Data lines>

------------------------------------

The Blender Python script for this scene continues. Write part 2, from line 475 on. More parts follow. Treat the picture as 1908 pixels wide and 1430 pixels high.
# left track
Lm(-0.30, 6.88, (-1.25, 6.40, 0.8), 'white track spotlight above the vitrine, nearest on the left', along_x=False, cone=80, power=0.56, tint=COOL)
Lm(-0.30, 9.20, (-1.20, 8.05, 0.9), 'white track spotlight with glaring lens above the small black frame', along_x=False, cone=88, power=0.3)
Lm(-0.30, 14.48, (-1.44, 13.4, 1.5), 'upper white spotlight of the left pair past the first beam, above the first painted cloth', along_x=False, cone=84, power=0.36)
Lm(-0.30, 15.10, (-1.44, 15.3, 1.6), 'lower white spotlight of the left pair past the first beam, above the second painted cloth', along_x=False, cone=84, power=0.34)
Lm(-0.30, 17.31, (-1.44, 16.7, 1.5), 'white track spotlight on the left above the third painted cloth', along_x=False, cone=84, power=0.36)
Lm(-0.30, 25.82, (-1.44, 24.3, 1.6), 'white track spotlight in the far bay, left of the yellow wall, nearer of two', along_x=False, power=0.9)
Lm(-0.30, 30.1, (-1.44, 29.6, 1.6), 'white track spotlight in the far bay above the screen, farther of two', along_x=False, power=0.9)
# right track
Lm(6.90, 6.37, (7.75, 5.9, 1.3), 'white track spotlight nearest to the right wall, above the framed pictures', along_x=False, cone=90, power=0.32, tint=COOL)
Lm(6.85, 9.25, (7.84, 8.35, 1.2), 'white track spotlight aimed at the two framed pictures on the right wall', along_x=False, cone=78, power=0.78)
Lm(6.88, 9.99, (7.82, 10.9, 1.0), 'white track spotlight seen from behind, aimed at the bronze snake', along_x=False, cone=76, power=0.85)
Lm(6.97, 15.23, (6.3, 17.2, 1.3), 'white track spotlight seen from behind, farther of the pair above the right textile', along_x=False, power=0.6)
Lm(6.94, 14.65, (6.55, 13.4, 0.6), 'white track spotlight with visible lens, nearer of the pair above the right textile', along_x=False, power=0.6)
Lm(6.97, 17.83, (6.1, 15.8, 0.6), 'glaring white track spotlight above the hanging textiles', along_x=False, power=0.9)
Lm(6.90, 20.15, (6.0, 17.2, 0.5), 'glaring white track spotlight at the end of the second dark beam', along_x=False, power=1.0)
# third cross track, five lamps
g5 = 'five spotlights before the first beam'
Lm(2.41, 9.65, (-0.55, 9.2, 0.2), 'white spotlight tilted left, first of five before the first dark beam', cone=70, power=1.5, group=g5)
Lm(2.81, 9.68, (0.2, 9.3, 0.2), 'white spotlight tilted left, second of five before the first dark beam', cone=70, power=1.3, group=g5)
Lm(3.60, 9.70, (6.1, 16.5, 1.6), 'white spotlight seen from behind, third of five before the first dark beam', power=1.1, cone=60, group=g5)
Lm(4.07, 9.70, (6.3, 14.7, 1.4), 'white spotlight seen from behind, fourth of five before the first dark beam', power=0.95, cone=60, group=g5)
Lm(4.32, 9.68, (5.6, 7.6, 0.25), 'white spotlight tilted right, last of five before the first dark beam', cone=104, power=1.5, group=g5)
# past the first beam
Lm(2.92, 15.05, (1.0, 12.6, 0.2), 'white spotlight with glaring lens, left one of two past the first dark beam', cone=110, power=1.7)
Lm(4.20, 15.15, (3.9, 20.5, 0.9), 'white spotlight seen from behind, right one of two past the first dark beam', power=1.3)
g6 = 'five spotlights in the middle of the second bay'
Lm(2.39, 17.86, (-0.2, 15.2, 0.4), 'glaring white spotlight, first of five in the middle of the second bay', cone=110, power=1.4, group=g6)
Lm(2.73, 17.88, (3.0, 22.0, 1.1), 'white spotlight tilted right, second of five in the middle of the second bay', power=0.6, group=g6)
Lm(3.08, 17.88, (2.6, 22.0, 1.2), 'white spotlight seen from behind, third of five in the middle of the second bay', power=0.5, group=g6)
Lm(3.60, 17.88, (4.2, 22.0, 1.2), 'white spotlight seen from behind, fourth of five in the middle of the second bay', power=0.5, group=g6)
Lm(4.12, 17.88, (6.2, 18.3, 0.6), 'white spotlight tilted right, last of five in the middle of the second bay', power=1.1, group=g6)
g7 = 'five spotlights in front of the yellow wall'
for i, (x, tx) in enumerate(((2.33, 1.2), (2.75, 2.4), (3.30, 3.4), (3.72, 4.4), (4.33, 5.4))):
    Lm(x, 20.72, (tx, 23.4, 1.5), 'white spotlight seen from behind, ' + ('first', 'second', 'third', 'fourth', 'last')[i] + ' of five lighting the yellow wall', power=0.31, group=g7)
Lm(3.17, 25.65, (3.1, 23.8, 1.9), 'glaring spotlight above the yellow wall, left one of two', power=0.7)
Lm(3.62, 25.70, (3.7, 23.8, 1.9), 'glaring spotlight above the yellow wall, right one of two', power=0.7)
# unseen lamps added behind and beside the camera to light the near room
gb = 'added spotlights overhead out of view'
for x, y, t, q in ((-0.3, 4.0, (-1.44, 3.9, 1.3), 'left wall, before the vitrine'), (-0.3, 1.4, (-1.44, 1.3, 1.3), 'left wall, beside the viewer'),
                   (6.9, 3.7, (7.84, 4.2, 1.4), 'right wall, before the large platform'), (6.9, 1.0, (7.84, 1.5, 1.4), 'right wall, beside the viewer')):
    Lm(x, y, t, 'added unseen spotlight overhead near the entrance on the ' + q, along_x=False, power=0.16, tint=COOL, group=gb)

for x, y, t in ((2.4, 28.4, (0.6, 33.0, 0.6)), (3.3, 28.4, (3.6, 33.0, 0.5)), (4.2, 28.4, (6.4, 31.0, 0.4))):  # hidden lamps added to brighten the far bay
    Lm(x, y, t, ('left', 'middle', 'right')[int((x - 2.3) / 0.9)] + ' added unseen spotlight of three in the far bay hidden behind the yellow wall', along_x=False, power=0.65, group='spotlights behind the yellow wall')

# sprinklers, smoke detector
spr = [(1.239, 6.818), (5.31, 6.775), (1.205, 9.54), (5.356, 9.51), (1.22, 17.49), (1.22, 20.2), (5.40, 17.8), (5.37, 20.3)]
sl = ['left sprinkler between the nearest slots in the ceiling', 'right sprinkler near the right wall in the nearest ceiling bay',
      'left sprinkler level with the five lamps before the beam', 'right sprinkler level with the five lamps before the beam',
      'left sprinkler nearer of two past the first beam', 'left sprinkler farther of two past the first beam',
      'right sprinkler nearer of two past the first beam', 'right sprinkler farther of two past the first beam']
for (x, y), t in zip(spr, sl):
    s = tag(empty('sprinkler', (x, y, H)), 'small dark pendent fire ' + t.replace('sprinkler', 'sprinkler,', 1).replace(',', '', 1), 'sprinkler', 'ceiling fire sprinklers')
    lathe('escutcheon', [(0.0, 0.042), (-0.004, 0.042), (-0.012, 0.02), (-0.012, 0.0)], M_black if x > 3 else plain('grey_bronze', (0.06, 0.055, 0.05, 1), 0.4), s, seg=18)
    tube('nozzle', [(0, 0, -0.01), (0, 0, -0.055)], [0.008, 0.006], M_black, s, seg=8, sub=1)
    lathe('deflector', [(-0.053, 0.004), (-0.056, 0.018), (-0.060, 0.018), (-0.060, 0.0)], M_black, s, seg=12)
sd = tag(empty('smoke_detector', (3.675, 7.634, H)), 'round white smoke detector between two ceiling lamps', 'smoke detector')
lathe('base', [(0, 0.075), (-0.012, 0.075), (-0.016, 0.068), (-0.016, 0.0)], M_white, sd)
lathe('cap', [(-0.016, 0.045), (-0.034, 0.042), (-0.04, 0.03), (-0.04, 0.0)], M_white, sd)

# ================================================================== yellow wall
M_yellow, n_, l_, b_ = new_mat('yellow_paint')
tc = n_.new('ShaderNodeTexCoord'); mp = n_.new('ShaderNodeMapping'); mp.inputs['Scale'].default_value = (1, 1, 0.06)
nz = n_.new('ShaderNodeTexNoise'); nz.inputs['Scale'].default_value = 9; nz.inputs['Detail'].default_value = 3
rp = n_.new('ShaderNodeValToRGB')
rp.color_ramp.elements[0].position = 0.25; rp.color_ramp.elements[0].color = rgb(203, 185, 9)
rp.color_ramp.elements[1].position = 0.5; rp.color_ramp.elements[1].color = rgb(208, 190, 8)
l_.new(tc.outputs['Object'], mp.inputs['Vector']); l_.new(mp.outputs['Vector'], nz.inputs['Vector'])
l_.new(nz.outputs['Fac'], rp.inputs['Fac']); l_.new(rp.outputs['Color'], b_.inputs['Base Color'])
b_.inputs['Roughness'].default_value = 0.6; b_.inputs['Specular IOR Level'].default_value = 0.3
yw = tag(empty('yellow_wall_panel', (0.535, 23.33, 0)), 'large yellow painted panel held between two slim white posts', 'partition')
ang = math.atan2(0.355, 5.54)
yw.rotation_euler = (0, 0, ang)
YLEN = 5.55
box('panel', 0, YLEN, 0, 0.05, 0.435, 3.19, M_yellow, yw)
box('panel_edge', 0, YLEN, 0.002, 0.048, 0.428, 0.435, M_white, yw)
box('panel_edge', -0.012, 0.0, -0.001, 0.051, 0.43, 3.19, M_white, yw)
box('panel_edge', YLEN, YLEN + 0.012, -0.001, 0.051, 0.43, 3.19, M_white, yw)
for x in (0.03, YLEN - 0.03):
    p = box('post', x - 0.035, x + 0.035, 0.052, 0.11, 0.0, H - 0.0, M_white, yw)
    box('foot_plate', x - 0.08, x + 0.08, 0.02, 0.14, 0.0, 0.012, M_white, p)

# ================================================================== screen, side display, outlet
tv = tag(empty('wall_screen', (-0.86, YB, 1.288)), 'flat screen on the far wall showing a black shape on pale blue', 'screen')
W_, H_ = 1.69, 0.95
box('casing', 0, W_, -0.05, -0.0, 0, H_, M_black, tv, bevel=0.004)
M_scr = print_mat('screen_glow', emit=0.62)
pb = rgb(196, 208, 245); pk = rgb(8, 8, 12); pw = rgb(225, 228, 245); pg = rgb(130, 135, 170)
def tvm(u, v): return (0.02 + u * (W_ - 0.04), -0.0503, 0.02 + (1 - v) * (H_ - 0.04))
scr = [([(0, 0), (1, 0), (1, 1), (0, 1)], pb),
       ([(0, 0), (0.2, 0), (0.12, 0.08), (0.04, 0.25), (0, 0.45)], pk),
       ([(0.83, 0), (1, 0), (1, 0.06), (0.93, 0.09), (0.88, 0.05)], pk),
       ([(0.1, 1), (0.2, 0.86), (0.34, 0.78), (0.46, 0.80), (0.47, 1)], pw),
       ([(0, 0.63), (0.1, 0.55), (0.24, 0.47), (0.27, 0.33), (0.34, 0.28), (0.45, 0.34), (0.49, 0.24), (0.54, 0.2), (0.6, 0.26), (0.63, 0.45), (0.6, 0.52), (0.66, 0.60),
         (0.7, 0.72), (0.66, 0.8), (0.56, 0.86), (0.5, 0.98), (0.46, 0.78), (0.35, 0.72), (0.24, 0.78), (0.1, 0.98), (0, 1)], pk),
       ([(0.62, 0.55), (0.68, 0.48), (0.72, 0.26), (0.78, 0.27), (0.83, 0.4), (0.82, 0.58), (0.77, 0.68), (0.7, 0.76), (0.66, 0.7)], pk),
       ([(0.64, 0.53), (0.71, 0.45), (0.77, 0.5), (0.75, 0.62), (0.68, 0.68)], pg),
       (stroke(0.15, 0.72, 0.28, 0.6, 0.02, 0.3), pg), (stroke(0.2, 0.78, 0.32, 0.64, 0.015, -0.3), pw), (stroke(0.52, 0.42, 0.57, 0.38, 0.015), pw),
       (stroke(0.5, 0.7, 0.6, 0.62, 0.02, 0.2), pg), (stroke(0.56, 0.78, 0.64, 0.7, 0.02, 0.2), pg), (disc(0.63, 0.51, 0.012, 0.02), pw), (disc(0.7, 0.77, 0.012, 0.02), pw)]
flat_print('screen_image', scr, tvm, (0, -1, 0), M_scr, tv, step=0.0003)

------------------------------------

The exercise> Look for the word "from" and return every line where it occurs.

Full output>
The Blender Python script for this scene continues. Write part 2, from line 475 on. More parts follow. Treat the picture as 1908 pixels wide and 1430 pixels high.
Lm(6.88, 9.99, (7.82, 10.9, 1.0), 'white track spotlight seen from behind, aimed at the bronze snake', along_x=False, cone=76, power=0.85)
Lm(6.97, 15.23, (6.3, 17.2, 1.3), 'white track spotlight seen from behind, farther of the pair above the right textile', along_x=False, power=0.6)
Lm(3.60, 9.70, (6.1, 16.5, 1.6), 'white spotlight seen from behind, third of five before the first dark beam', power=1.1, cone=60, group=g5)
Lm(4.07, 9.70, (6.3, 14.7, 1.4), 'white spotlight seen from behind, fourth of five before the first dark beam', power=0.95, cone=60, group=g5)
Lm(4.20, 15.15, (3.9, 20.5, 0.9), 'white spotlight seen from behind, right one of two past the first dark beam', power=1.3)
Lm(3.08, 17.88, (2.6, 22.0, 1.2), 'white spotlight seen from behind, third of five in the middle of the second bay', power=0.5, group=g6)
Lm(3.60, 17.88, (4.2, 22.0, 1.2), 'white spotlight seen from behind, fourth of five in the middle of the second bay', power=0.5, group=g6)
    Lm(x, 20.72, (tx, 23.4, 1.5), 'white spotlight seen from behind, ' + ('first', 'second', 'third', 'fourth', 'last')[i] + ' of five lighting the yellow wall', power=0.31, group=g7)